轉錄Dr. David Kass 重點:

Buffett reported Berkshire’s largest common stock holdings (with a market value of over $1 billion) as of yearend as follows (in descending order by value):

(1) Coca-Cola ($13.2 billion)  –              21.4% of common stock holdings
(2) Wells Fargo ($11.1 billion) –            18.1%
(3) American Express ($6.5 billion)– 10.6%
(4) Procter $ Gamble  ($4.7 billion) –   7.6%
(5) Kraft Foods ($3.1 billion) –                 5.0%
(6) Munich Re ($2.9 billion) –                  4.8%
(7) Johnson & Johnson ($2.8 billion) — 4.5%
(8) U.S. Bancorp ($2.1 billion) –              3.4%
(9) Wal-Mart ($2.1 billion) –                     3.4%
(10) ConocoPhillips ($2.0 billion) –         3.2%
(11) POSCO ($1.7 billion) –                        2.8%
(12) Sanofi-Aventis ($1.7 billion)–          2.7%
(13) Tesco plc ($1.6 billion) –                    2.6%
(14) BYD ($1.2 billion) –                             1.9%
         Others ($5.0 billion) –                         8.1%
Total   ($61.5 billion)  –                             100%

 

Overall, the tone of this year’s letter is far more optimistic that of the last two years. 

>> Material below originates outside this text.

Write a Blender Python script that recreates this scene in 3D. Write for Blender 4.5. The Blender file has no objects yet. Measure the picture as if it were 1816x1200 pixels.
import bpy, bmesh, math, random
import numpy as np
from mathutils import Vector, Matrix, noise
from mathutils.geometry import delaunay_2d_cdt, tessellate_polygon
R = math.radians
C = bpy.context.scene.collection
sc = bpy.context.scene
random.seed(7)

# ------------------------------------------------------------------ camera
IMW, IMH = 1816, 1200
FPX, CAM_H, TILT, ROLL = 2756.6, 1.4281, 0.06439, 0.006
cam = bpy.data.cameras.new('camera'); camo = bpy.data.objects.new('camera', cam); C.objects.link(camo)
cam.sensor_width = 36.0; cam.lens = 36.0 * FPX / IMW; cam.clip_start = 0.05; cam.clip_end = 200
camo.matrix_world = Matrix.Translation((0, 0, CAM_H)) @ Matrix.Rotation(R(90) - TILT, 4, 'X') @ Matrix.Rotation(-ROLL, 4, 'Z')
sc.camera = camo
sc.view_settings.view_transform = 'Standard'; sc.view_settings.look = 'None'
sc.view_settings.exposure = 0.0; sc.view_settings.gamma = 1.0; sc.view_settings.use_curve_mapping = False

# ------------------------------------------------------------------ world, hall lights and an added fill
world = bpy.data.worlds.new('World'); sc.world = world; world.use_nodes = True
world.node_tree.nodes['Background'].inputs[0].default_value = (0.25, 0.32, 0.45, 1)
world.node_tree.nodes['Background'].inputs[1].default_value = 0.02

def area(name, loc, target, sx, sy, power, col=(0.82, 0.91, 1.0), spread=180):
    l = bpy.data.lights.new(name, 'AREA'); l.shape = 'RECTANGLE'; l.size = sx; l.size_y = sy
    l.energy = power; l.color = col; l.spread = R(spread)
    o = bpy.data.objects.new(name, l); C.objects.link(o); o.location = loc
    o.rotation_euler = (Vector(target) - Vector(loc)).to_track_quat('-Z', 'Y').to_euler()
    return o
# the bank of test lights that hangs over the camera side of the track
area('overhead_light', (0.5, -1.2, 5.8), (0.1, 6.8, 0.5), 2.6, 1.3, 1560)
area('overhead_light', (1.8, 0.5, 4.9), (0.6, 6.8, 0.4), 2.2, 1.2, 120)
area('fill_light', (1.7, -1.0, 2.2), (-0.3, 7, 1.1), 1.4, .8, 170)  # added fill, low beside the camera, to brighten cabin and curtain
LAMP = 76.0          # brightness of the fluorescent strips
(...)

Buffett expects the ongoing economic recovery to benefit Berkshire’s 78 businesses,

especially those that suffered during the recent financial crisis and recession. 

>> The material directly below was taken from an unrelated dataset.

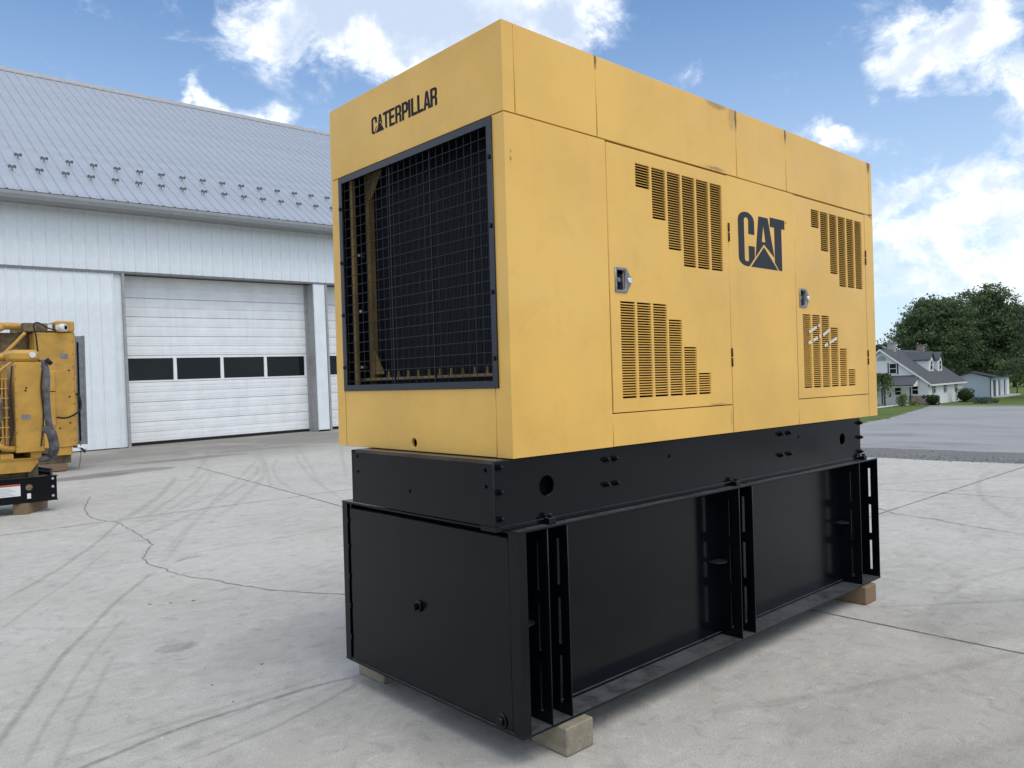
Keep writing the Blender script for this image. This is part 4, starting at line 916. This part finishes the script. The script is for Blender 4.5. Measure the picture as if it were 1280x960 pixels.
def bush(px, dp, r, h, m, label, name='bush', clip=1.0, n=900, ls=.07):
    xy = at(px, dp); z = zg(*xy)-.04
    o = empty(name, (*xy, z), label, 'bush')
    MB().tube([(0, 0, 0), (0, 0, h*.6)], [.06, .04], 6).build('trunk', BARK, o)
    b = MB()
    for _ in range(n):
        d = Vector((random.gauss(0, 1), random.gauss(0, 1), random.gauss(0, 1))).normalized()
        k = random.uniform(.82, 1.04) if clip else random.random()**.4
        zz = (d.z if abs(d.z) < .8 else math.copysign(.8, d.z))/.8
        w_ = math.sqrt(max(0, 1-d.z*d.z))*(1.25 if clip else 1); w_ = min(w_, 1.0)
        leaf(b.bm, Vector((d.x/max(.01, math.hypot(d.x, d.y))*w_*r*k, d.y/max(.01, math.hypot(d.x, d.y))*w_*r*k, h*.5+zz*h*.5*k)), random.uniform(.6, 1.2)*ls)
    if clip:
        bmesh.ops.create_icosphere(b.bm, subdivisions=2, radius=1, matrix=Matrix.Translation((0, 0, h*.5)) @ Matrix.Diagonal((r*.84, r*.84, h*.44, 1)))
    me = bpy.data.meshes.new('foliage'); b.bm.to_mesh(me); b.bm.free(); me.materials.append(m); link('foliage', me, o)
LF7 = leafmat('clipped_leaves', (.022, .042, .014), (.050, .075, .024))
bush(1165, 75.5, .64, 1.0, LF7, 'rounded clipped dark bush at the front corner of the white house', 'clipped_bush')
bush(1206, 84.5, .90, 1.45, LF7, 'larger clipped barrel-shaped bush between house and garage', 'clipped_bush')
bush(1127, 75.5, .55, 1.20, LF3, 'light green loose shrub in front of the porch', 'shrub', 0, 700, .08)
bush(1142, 76.5, .55, .40, LF3, 'low green plants at the foot of the porch post', 'shrub', 0, 300, .07)
bush(1227, 78, 1.05, .62, LF5, 'low blue-grey spreading shrub at the garage front', 'shrub', 0, 900, .08)
bush(1243, 78.5, .42, .42, LF6, 'small brownish shrub at the garage corner', 'shrub', 0, 300, .06)

# ================================================================== WHITE HOUSE
CH = Vector((84.06, 29.61, zg(84.06, 29.61)))
HO = empty('white_house', CH, 'white cape-style house with grey shingle roof, two dormers and front porch', 'house', rot=(0, 0, math.atan2(.1056, .991)))
def sid(t, P, col, b):
    xyz = t.n.new('ShaderNodeSeparateXYZ'); t.l.new(P, xyz.inputs[0])
    f = t.math('FRACT', t.math('MULTIPLY', xyz.outputs[2], 6.5)); return t.mix(t.sstep(f, .82, 1, 0, .25), col, (.4, .4, .4))
HW = mat('house_siding', (.80, .81, .80), .6, detail=sid)
HG = mat('garage_siding', (.50, .58, .66), .6, detail=sid)
def shin(t, P, col, b):
    c = t.mix(t.sstep(t.noise(t.mapv(P, (6, 6, 12)), 1, 4, .7), .35, .65), (.070, .072, .080), (.115, .118, .125)); return c
SHIN = mat('grey_shingle', (.1, .1, .1), .9, spec=.2, detail=shin)
DRK = mat('dark_trim', (.03, .03, .033), .6); WTR = mat('white_trim', (.78, .79, .80), .5)
def stn(t, P, col, b):
    return t.mix(t.sstep(t.noise(P, 5, 3, .6), .4, .6), (.24, .15, .11), (.36, .30, .26))
STN = mat('stone_veneer', (.3, .2, .16), .9, detail=stn)
LH, WH, EH, RH = 15.2, 8.9, 2.3, 5.77
def hb(): return MB()
hb().prism([(0, -.3), (WH, -.3), (WH, EH), (WH/2, RH-.15), (0, EH)], 'x', 0, LH).build('wall', HW, HO)
sl2 = (RH-EH)/(WH/2)
rf = hb().prism([(-.35, EH-.35*sl2), (WH/2, RH), (WH+.35, EH-.35*sl2), (WH+.35, EH-.35*sl2-.16), (WH/2, RH-.16), (-.35, EH-.35*sl2-.16)], 'x', -.28, LH+.28).build('roof', SHIN, HO)
hb().box(-.30, LH+.3, -.42, -.35, EH-.35*sl2-.20, EH-.35*sl2-.04).build('gutter', WTR, HO)
hb().prism([(-.36, EH-.36*sl2-.02), (WH/2, RH-.02), (WH+.36, EH-.36*sl2-.02), (WH+.36, EH-.36*sl2-.22), (WH/2, RH-.22), (-.36, EH-.36*sl2-.22)], 'x', -.34, -.285).build('rake_board', WTR, HO)
def hwin(name, axis, c, a, b_, z0_, z1_, parent=HO):
    """window standing proud of a wall: frame plate, sash bar, glass"""
    mp = (lambda u, v, w_: (c-w_, u, v)) if axis == 'x' else (lambda u, v, w_: (u, c-w_, v))
    o = plate(name, [rect(a, b_, z0_, z1_), rect(a+.07, b_-.07, z0_+.07, (z0_+z1_)/2-.03), rect(a+.07, b_-.07, (z0_+z1_)/2+.03, z1_-.07)], .06, mp, WTR, parent)
    if axis == 'x': MB().box(c-.03, c-.01, a+.05, b_-.05, z0_+.05, z1_-.05).build('pane', GLASS, o)
    else: MB().box(a+.05, b_-.05, c-.03, c-.01, z0_+.05, z1_-.05).build('pane', GLASS, o)
    return o
hwin('window', 'x', 0, 2.90, 3.66, 3.12, 4.25)
for ws in (2.825, 3.735): MB().box(-.03, -.002, ws-.06, ws+.06, 3.1, 4.27).build('shutter', DRK, HO)
hwin('window', 'x', 0, .88, 1.56, .95, 1.98)
for u in (2.2, 6.95, 11.9):
    hwin('window', 'y', 0, u-.38, u+.38, 1.0, 2.02)
    for sg in (-.53, .53): MB().box(u+sg-.13, u+sg+.13, -.035, -.004, .98, 2.04).build('shutter', DRK, HO)
plate('vent', [arcC(WH/2-.1, 4.55, .45, .5, 0, 180, 10)], .05, lambda u, v, w_: (-w_, u, v), GREYL, HO)
MB().box(-.06, -.003, .5, 1.85, -.3, .85).build('stone_base', STN, HO)
# porch
MB().prism([(-.0, 2.95), (-2.3, 2.0), (-2.3, 1.86), (-.0, 2.72)], 'y', .85, WH).build('porch_roof', SHIN, HO)
MB().prism([(-.02, 2.70), (-2.2, 1.86), (-.02, 1.86)], 'y', .88, .96).box(-2.28, -.02, .96, WH, 1.80, 1.86).build('porch_ceiling', WTR, HO)
for w__ in (1.15, 3.8, 6.4, 8.6): MB().box(-2.15, -2.03, w__-.06, w__+.06, -.1, 1.80).build('porch_post', DRK, HO)
MB().box(-2.3, -.02, .9, WH, -.3, .02).build('porch_floor', PALE, HO)
hwin('window', 'x', 0, 2.5, 3.2, .9, 1.75)
MB().box(-.04, -.005, 5.0, 5.95, .03, 1.78).build('door', DRK, HO)
# dormers
for u in (6.8, 10.6):
    hw_ = .95; wf = 1.28
    dm = MB().prism([(u-hw_, EH+sl2*wf-.1), (u+hw_, EH+sl2*wf-.1), (u+hw_, 4.55), (u, 5.25), (u-hw_, 4.55)], 'y', wf, 4.4).build('dormer', HW, HO)
    MB().prism([(u-hw_-.16, 4.45), (u, 5.33), (u+hw_+.16, 4.45), (u+hw_+.16, 4.56), (u, 5.46), (u-hw_-.16, 4.56)], 'y', wf-.2, 4.75).build('dormer_roof', SHIN, dm)
    hwin('dormer_window', 'y', wf, u-.5, u+.5, 3.42, 4.5, dm)
MB().box(3.6, 4.35, WH/2-.35, WH/2+.35, 5.2, 6.45).box(3.52, 4.43, WH/2-.43, WH/2+.43, 6.45, 6.53).tube([(3.97, WH/2, 6.5), (3.97, WH/2, 6.75)], .14, 8).build('chimney', GREYL, HO)
MB().box(15.3, 16.1, WH/2-.35, WH/2+.35, -.3, 6.4).box(15.24, 16.16, WH/2-.41, WH/2+.41, 6.4, 6.48).build('chimney', mat('chimney_brick', (.24, .20, .18), .9, var=.3, vscale=12), HO)
# garage
xy = at(1239, 97); CG = Vector((*xy, zg(*xy)))
GA = empty('garage_building', CG, 'pale blue-white garage with dark door bays beyond the house', 'garage', rot=(0, 0, math.atan2(.1056, .991)))
MB().box(0, 12.5, 0.10, 4.4, -.3, 2.45).build('wall', HG, GA)
MB().prism([(-.3, 2.42), (2.2, 3.15), (4.7, 2.42), (4.7, 2.54), (2.2, 3.29), (-.3, 2.54)], 'x', -.3, 12.8).build('roof', SHIN, GA)
MB().prism([(0.1, 2.45), (2.2, 3.1), (4.4, 2.45)], 'x', 0.01, 12.4).build('gable_wall', HG, GA)
for u, wd_, m_ in ((.35, .9, WTR), (1.9, 1.3, DRK), (3.6, 1.2, WTR), (5.3, .5, DRK), (6.6, 2.2, WTR), (9.1, .5, DRK), (10.6, 2.0, WTR)):
    MB().box(u, u+wd_, .06, .098, -.1, 2.1).build('garage_door', m_, GA)
MB().box(-.04, .02, .02, .12, -.2, 2.42).build('corner_trim', DRK, GA)
MB().box(-.05, -.004, 1.2, 1.5, .3, 1.2).build('meter_box', HG, GA)
MB().box(-.5, 13, -1.2, -.0, -.3, .03).build('apron', PALE, GA)
# dark garden ornament by the porch
xy = at(1154.5, 75.8); z = zg(*xy)
tag(MB().tube([(xy.x, xy.y, z), (xy.x, xy.y, z+.75)], [.05, .04], 8).tube([(xy.x, xy.y, z+.6), (xy.x, xy.y, z+.8), (xy.x, xy.y, z+1.0)], [.10, .2, .07], 10).build('garden_ornament', DRK), 'dark round-topped garden ornament beside the clipped bush', 'ornament')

In particular, he focussed on his February 2010 acquisition of Burlington Northern

Santa Fe Railroad whose performance has exceeded Buffett’s expectations.

  He states:  “owning this railroad will increase Berkshire’s “normal” earning

power by nearly 40% pre-tax and by well over 30% after-tax”.

Other highlights from Buffett’s letter include:

(1) A discussion of how he calculates intrinsic value. 

(He considers book value to be an “understated proxy for intrinsic value”.

There are three components to this calculation The first component is the market

value of Berkshire’s investments in stocks, bonds, and cash equivalents ($158 billion at yearend). 

Berkshire’s insurance float funds $66 billion of its inveetments.  Berkshire’s second component

of intrinsic value is earnings that come from sources other than investments and insurance underwriting

.  These earnings are delivered by Berkshire’s 68 non-insurance companies.  The third, and more

subjective component to intrinsic value, is the efficacy with which retained earnings will be deployed in the future.

(2) Buffett is seeking more major acquisitions.  “We’re prepared.  Our elephant gun has been reloaded,

      and my trigger finger is itchy”.  ($38 billion in cash)

(3) GEICO is now the third largest auto insurer in the U.S. with a market share of 8.8%.  When Tony Nicely

    became CEO in 1993, its market share was only 2.0%.

(4) Dividends from Berkshire’s common stock holdings will almost ceratinly increase in 2011.  The largest gain

is likely to come from Wells Fargo.  The Federal Reserve has frozen dividend levels at major banks during the

last two years.  “Wells Fargo, though consistently prospering throughout the worst of the recession and currently

enjoying enormous financial strength and earning power, has therefore been forced to maintain an artificially low

payout”…”At some point, probably soon, the Fed’s restrictions will cease.  Wells fargo can then reinstate the

rational dividend policy that its owners deserve.”  Other companies held by Berkshire that are likely to increase

dividedns this year include Coca-Cola.

(5) Lou Simpson retired at yearend at age 74 — “an age Charlie and I regard as appropriate for trainees at Berkshire”.   (Buffett is 80 years old, and Munger is 87.)

(6) With respect to the recent hiring of Todd Combs as an investment manager, Buffett was looking for

someone with a good understanding and sensitivity to risk and has the “ability to anticipate the effects

of economic scenarios not previously observed”.

(7) A brief discussion of some recent ”terrible behavior” by general partners of hedge funds who

received huge payouts on the upside and who then, when bad results occurred, have walked

away rich, with the limited partners losing back their earlier gains.  “Sometimes these same general

partners  thereafter quickly started another fund so that they could immediately participate in future

profits without having to overcome their past losses.  Investors who put money with such managers

should be labeled  patsies, not partners.”

(8) The reporting of net income at Berkshire is almost meaningless because that number can vary

  greatly depending upon when Buffett and Munger decide to sell some of their investments and realize gains or losses.

(9) Buffett and Munger believe that Black-Scholes produces “wildly inappropriate values when applied to long dated options

         such as the “equity puts” that Berkshire has sold.

(10) 48 universities (selected from 200 applicants) will be sending students to Omaha this school year for a day with Buffett.